▶ **Given instruction**:
Leaving out every picture, retype the lines below from the top through the one that contains "return Vector((d.x, d.y, z))".

▶ **Information supplied**:
────────

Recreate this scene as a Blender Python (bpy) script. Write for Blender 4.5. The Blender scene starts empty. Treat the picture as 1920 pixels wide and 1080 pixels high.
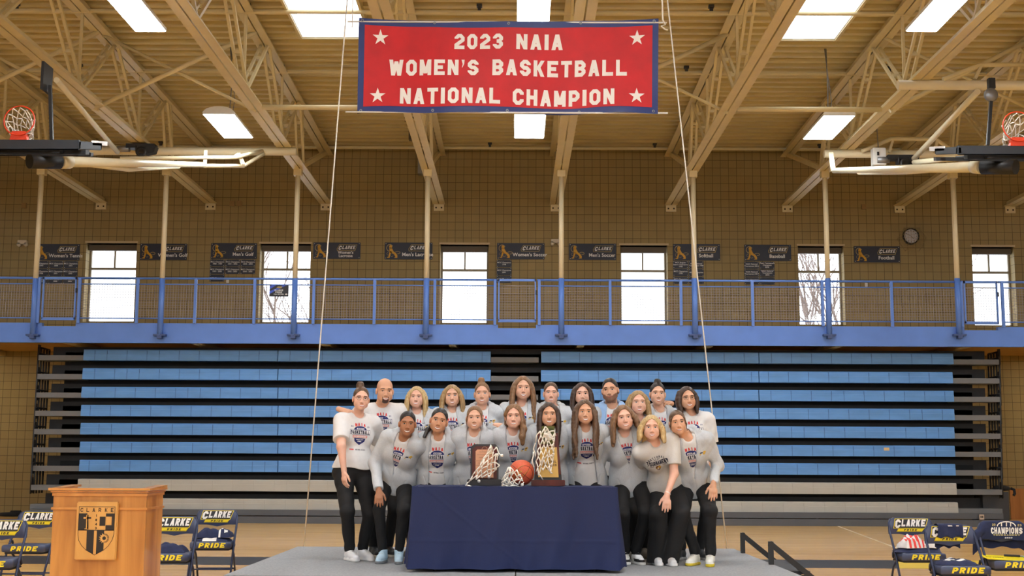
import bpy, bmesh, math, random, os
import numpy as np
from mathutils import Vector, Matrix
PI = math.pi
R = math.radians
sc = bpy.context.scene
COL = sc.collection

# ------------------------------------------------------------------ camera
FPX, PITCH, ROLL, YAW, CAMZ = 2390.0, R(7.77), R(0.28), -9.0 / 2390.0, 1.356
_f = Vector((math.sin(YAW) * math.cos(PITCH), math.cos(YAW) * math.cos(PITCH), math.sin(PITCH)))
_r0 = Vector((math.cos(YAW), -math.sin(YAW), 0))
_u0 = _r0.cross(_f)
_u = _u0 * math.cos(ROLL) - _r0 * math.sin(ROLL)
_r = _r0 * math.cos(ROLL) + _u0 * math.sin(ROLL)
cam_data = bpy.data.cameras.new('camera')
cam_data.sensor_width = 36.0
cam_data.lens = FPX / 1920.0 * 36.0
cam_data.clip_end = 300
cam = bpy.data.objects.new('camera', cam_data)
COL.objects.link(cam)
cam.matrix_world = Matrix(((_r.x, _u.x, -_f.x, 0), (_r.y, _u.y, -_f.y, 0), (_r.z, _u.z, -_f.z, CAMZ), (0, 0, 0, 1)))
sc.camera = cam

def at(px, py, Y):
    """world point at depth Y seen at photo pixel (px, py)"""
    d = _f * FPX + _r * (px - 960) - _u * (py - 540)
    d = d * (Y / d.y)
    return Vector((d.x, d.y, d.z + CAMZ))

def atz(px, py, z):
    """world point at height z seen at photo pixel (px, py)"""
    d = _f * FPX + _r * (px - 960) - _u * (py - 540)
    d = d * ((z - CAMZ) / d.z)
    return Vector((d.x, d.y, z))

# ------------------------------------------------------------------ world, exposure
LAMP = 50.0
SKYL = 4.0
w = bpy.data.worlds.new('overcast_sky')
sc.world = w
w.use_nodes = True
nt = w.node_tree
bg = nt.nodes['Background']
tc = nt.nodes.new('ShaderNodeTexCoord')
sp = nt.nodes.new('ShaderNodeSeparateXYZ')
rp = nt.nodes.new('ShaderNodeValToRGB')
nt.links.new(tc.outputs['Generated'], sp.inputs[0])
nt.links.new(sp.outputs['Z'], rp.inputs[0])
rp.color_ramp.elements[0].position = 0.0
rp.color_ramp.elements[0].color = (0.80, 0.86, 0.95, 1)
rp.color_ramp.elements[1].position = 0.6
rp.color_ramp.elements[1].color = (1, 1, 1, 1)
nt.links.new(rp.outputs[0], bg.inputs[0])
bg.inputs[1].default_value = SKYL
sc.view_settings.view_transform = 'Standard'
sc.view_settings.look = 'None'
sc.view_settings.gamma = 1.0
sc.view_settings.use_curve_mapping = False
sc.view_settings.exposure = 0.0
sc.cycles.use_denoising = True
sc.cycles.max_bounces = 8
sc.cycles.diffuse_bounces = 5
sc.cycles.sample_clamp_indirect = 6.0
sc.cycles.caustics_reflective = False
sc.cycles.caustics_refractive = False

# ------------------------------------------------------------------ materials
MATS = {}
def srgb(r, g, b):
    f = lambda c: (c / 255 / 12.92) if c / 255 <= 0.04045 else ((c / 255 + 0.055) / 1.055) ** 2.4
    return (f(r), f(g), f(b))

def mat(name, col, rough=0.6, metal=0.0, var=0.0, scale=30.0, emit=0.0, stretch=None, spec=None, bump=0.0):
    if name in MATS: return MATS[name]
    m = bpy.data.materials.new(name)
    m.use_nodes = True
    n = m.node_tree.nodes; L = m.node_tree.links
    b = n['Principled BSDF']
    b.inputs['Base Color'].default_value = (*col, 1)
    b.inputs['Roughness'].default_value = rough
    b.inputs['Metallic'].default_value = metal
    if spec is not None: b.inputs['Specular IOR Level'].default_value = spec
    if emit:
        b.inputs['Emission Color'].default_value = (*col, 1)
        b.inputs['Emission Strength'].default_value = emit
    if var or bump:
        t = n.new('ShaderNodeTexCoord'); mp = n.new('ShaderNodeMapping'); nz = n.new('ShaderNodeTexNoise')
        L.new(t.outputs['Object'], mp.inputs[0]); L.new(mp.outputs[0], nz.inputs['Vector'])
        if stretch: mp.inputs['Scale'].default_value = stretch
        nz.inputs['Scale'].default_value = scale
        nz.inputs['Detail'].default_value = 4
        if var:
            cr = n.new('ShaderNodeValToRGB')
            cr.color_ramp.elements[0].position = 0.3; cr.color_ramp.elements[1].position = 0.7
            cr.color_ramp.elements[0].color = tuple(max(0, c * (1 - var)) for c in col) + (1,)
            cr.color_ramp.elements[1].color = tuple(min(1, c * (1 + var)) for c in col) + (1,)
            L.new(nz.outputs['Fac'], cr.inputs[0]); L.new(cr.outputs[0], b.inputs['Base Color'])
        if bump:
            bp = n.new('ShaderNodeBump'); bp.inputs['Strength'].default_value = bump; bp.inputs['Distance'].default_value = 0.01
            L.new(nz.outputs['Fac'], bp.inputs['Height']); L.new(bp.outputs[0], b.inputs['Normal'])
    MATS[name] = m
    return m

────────

▶ **Answer to the exercise**:
Recreate this scene as a Blender Python (bpy) script. Write for Blender 4.5. The Blender scene starts empty. Treat the picture as 1920 pixels wide and 1080 pixels high.
import bpy, bmesh, math, random, os
import numpy as np
from mathutils import Vector, Matrix
PI = math.pi
R = math.radians
sc = bpy.context.scene
COL = sc.collection

# ------------------------------------------------------------------ camera
FPX, PITCH, ROLL, YAW, CAMZ = 2390.0, R(7.77), R(0.28), -9.0 / 2390.0, 1.356
_f = Vector((math.sin(YAW) * math.cos(PITCH), math.cos(YAW) * math.cos(PITCH), math.sin(PITCH)))
_r0 = Vector((math.cos(YAW), -math.sin(YAW), 0))
_u0 = _r0.cross(_f)
_u = _u0 * math.cos(ROLL) - _r0 * math.sin(ROLL)
_r = _r0 * math.cos(ROLL) + _u0 * math.sin(ROLL)
cam_data = bpy.data.cameras.new('camera')
cam_data.sensor_width = 36.0
cam_data.lens = FPX / 1920.0 * 36.0
cam_data.clip_end = 300
cam = bpy.data.objects.new('camera', cam_data)
COL.objects.link(cam)
cam.matrix_world = Matrix(((_r.x, _u.x, -_f.x, 0), (_r.y, _u.y, -_f.y, 0), (_r.z, _u.z, -_f.z, CAMZ), (0, 0, 0, 1)))
sc.camera = cam

def at(px, py, Y):
    """world point at depth Y seen at photo pixel (px, py)"""
    d = _f * FPX + _r * (px - 960) - _u * (py - 540)
    d = d * (Y / d.y)
    return Vector((d.x, d.y, d.z + CAMZ))

def atz(px, py, z):
    """world point at height z seen at photo pixel (px, py)"""
    d = _f * FPX + _r * (px - 960) - _u * (py - 540)
    d = d * ((z - CAMZ) / d.z)
    return Vector((d.x, d.y, z))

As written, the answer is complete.